Gli esercizi di autoaffermazione per ridurre l’ansia e lo stress
Negli anni ho pensato che gli psicologi sperimentali avessero una vena sadica.
David Creswell, David Sherman e altri colleghi hanno sviluppato un esperimento in cui veniva chiesto ai partecipanti di tenere un discorso improvvisato di fronte a un gruppo di esaminatori.
Inoltre, come se parlare in pubblico non fosse già abbastanza stressante, i giudici furono esortati a mantenere un’aria severa e inavvicinabile.
Ai partecipanti è stato imposto di trascorrere i cinque minuti successivi al discorso contando ad alta voce da 2.083 a zero per decrementi di tredici, mentre gli esaminatori li incalzavano urlando: «più veloce!»
Il test è stato chiamato Trier Social Stress Test (TSST). Tale metodologia è stata concepita per portare lo stress al massimo grado, per far sì che gli psicologi potessero studiare il modo in cui le persone reagivano.
Un incubo d’ansia sociale.
In molti, moltissimi studi, l’essere sottoposti al TSST aveva determinato un picco nella produzione di cortisolo, un ormone che viene prodotto dal nostro organismo per far fronte allo stress.
Creswell e Sherman hanno così voluto indagare se esercizi di autoaffermazione potessero andare ad aiutare le persone in situazioni d’ansia.
In uno di questi i soggetti coinvolti esaminavano un elenco di valori fondamentali condivisi come: famiglia, amici, salute e forma fisica, creatività, tenacia nel lavoro, successo professionale, religione, gentilezza, attenzione al prossimo e così via.
Sceglievano poi uno o due valori che ritenevano cruciali per la loro identità, più vicini alla loro personalità e spiegando per iscritto perché fossero importanti per loro, raccontando un’occasione in cui si erano dimostrati tali.
Nello studio Creswell-Sherman, le persone che avevano descritto i valori personali per loro più importanti presentavano livelli di cortisolo significativamente inferiori ai membri degli altri gruppi.
Di fatto, il gruppo dell’autoaffermazione non ha subito alcun innalzamento dei livelli di cortisolo.
Dichiarare quel che potremmo definire il loro sé migliore – ricordare a sé stessi i loro più preziosi punti di forza – li ha protetto dall’ansia.
Molti anni dopo, l’équipe di Creswell e Sherman ha replicato i risultati con una fonte di stress presa dal mondo reale: gli esami di medio termine all’università.
Questa volta ha misurato negli studenti la concentrazione di adrenalina «prima e dopo», l’ormone che segnala la stimolazione del sistema nervoso simpatico (la risposta combattio-fuggi).

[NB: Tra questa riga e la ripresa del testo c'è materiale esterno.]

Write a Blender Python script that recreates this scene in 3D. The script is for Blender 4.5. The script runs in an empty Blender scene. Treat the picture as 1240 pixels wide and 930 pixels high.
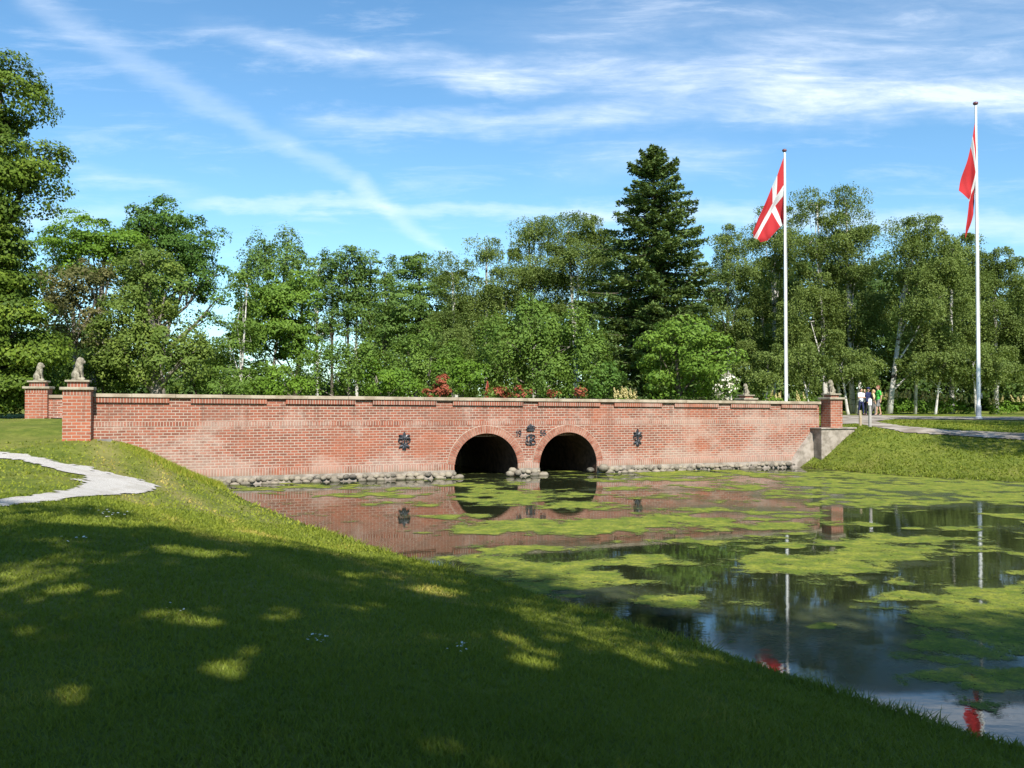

Gli studenti che avevano eseguito esercizi di autoaffermazione nelle settimane precedenti agli esami non mostrarono alcuna variazione nei livelli ormonali, mentre negli altri aumentarono nelle settimane che precedevano l’esame.
Inoltre, all’inizio dell’esperimento tutti gli studenti erano stati sottoposti a un sondaggio per appurare quanto temessero un giudizio sociale negativo (con frasi come: «al college, mi preoccupo che gli altri mi ritengano poco intelligente se vado male agli esami» e «spesso ho paura di non piacere agli altri»).
Quelli che risultavano più preoccupati hanno tratto il massimo beneficio dall’affermazione dei loro valori fondamentali.
Di fatto, l’autoaffermazione sembra operare al meglio quando si è sottoposti a forte pressione e la posta in gioco è alta.
L’aspetto sorprendente di questi risultati è che i partecipanti affermavano i loro valori personali fondamentali e non capacità attinenti allo specifico compito da affrontare.
Non avevano bisogno di convincersi di essere bravi a parlare in pubblico per avere la sicurezza necessaria a tenere il discorso: bastava che facessero affiorare una parte importante del loro sé migliore.
Ricordarci chi siamo, oltre a migliorare la fiducia in noi stessi e le performance nello svolgimento di compiti definiti, può migliorare la nostra stessa vita.